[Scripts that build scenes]

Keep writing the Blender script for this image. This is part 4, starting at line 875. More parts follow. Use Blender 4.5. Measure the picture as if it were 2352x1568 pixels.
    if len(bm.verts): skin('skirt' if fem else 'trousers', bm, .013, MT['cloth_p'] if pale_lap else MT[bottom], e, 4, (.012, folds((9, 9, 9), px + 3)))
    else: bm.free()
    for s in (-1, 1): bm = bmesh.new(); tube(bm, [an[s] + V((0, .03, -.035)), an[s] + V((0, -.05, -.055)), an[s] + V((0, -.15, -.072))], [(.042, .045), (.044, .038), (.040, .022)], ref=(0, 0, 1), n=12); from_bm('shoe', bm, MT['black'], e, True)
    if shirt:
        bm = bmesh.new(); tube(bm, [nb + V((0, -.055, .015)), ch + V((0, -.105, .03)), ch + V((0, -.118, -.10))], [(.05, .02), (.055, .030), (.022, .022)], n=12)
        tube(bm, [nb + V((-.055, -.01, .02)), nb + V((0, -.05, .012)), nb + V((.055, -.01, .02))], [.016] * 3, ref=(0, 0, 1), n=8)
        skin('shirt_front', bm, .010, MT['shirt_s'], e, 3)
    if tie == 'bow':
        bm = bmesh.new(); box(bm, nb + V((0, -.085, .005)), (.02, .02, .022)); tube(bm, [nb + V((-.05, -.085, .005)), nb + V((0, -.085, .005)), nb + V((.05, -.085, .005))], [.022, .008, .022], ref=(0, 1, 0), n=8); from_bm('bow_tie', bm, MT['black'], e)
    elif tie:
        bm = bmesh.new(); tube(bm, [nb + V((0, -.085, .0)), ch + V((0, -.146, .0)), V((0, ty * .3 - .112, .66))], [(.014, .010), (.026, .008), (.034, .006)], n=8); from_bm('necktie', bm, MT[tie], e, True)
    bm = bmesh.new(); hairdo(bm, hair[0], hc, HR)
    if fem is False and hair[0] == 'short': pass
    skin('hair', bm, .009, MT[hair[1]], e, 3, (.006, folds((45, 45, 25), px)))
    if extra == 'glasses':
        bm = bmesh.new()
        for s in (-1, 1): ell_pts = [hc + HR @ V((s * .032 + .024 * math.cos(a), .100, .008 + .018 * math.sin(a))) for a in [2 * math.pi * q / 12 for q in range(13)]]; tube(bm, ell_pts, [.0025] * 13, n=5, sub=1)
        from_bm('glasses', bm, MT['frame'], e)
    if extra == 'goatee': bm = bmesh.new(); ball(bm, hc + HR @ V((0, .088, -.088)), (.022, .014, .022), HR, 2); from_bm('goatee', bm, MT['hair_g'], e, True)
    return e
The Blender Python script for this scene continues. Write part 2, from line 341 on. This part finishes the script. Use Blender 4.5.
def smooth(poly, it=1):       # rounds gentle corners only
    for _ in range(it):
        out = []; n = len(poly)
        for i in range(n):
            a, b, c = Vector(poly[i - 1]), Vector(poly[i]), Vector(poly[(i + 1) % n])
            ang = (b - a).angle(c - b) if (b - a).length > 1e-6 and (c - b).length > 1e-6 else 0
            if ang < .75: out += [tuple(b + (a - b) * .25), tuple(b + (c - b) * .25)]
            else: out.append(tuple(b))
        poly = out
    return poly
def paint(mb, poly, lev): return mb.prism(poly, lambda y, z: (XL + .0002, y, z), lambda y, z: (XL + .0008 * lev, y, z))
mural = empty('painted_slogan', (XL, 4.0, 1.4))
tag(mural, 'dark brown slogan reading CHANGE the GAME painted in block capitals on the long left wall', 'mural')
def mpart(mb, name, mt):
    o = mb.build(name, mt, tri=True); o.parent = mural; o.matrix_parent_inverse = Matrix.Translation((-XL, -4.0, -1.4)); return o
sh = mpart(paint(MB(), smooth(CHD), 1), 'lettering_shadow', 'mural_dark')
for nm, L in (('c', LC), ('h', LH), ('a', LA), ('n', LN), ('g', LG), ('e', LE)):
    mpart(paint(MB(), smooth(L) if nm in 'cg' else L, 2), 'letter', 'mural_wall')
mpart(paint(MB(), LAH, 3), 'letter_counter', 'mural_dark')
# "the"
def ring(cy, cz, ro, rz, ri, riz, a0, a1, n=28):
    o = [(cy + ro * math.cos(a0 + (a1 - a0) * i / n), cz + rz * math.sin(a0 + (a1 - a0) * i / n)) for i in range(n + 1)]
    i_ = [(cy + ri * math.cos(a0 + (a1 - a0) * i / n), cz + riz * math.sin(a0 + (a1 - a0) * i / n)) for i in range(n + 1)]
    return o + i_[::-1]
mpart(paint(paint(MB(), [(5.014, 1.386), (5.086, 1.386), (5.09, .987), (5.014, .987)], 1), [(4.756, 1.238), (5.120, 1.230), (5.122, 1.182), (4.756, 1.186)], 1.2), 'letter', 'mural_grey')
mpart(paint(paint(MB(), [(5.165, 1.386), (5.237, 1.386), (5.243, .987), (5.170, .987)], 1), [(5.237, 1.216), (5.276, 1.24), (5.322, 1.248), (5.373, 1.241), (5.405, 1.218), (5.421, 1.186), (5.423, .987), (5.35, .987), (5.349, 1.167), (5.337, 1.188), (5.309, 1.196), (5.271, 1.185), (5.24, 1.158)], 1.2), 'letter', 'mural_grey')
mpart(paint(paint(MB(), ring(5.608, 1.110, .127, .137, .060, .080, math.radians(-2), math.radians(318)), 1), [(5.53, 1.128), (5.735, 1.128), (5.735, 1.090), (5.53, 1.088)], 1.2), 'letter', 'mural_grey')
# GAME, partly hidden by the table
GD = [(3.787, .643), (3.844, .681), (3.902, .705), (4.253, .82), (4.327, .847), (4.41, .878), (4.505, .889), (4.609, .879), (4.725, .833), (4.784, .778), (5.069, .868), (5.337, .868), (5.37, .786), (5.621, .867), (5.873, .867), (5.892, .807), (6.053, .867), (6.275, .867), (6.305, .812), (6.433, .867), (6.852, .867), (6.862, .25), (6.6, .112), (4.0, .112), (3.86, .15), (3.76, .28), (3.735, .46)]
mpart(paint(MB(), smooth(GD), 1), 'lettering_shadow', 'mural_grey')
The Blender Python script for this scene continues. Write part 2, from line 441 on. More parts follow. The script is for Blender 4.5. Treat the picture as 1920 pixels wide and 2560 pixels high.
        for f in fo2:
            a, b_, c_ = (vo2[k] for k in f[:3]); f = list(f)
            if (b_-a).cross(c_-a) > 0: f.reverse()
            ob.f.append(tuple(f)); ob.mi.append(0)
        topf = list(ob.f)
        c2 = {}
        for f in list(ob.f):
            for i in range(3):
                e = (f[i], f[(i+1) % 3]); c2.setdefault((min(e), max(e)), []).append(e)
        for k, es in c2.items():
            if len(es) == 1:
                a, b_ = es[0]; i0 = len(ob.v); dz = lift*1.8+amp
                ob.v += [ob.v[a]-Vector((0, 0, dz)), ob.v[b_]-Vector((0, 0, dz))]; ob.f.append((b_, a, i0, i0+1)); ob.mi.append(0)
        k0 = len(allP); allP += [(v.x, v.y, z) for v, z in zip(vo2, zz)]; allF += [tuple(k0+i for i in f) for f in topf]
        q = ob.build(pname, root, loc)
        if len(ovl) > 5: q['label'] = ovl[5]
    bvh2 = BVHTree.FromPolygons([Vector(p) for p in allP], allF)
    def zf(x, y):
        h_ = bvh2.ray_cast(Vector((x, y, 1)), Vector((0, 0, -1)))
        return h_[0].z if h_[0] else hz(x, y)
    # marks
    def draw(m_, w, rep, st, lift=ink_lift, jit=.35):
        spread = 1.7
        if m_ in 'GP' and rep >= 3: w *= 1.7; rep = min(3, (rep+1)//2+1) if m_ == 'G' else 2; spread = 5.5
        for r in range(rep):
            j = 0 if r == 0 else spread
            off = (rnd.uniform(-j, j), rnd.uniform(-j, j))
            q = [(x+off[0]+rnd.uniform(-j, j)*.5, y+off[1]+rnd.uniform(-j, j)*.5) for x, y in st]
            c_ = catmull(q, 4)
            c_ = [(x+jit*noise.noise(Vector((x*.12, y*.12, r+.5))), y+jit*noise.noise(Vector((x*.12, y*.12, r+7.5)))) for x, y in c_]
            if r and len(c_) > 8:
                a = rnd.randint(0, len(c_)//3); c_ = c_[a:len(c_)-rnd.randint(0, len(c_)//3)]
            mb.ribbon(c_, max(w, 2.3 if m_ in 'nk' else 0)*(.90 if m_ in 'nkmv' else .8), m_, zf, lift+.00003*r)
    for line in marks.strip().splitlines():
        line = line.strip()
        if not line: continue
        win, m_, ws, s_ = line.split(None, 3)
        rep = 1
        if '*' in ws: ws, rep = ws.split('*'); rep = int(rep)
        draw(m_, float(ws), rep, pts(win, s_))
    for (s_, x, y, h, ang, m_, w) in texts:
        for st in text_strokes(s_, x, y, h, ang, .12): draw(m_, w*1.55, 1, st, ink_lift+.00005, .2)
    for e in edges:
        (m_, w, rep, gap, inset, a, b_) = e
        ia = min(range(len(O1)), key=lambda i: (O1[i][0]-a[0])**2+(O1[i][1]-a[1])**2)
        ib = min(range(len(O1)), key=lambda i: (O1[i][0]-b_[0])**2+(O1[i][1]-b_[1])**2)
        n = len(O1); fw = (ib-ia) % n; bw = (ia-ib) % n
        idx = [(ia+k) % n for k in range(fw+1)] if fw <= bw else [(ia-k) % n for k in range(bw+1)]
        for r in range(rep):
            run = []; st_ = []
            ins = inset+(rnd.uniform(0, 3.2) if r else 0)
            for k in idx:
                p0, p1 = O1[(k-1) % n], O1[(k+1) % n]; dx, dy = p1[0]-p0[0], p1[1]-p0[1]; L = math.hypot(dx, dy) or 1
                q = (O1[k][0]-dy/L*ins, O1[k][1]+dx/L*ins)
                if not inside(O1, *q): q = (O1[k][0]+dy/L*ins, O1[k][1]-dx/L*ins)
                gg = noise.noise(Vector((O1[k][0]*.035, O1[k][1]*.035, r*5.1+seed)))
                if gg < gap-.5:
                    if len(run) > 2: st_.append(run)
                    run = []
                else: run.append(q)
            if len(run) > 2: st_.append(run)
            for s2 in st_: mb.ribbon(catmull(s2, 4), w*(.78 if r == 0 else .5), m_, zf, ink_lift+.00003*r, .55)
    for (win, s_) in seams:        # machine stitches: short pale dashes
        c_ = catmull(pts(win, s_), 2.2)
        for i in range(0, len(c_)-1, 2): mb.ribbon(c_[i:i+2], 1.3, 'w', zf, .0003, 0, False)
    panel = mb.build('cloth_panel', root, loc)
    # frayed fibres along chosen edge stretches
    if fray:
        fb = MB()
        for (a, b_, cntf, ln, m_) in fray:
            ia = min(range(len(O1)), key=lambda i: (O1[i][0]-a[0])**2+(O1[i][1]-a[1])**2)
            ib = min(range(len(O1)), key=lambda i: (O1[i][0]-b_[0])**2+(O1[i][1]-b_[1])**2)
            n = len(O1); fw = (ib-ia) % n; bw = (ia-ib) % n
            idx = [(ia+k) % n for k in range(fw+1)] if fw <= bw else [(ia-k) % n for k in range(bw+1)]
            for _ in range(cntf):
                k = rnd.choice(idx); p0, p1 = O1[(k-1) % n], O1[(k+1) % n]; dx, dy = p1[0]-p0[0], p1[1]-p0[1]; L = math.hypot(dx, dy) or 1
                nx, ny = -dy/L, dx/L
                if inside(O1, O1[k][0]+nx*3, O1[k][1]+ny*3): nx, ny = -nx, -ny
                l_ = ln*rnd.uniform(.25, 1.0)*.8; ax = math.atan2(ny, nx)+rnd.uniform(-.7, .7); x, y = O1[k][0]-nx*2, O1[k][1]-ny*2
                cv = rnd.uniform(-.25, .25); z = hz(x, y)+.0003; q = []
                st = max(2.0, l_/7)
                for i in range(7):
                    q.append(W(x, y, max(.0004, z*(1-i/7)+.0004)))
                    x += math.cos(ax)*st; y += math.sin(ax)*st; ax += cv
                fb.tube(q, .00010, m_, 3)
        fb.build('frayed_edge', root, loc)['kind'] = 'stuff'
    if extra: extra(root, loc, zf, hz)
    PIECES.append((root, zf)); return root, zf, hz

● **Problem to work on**
Find the string "continues" in the listing and return every line that holds it.

● **Task answer**
The Blender Python script for this scene continues. Write part 2, from line 341 on. This part finishes the script. Use Blender 4.5.
The Blender Python script for this scene continues. Write part 2, from line 441 on. More parts follow. The script is for Blender 4.5. Treat the picture as 1920 pixels wide and 2560 pixels high.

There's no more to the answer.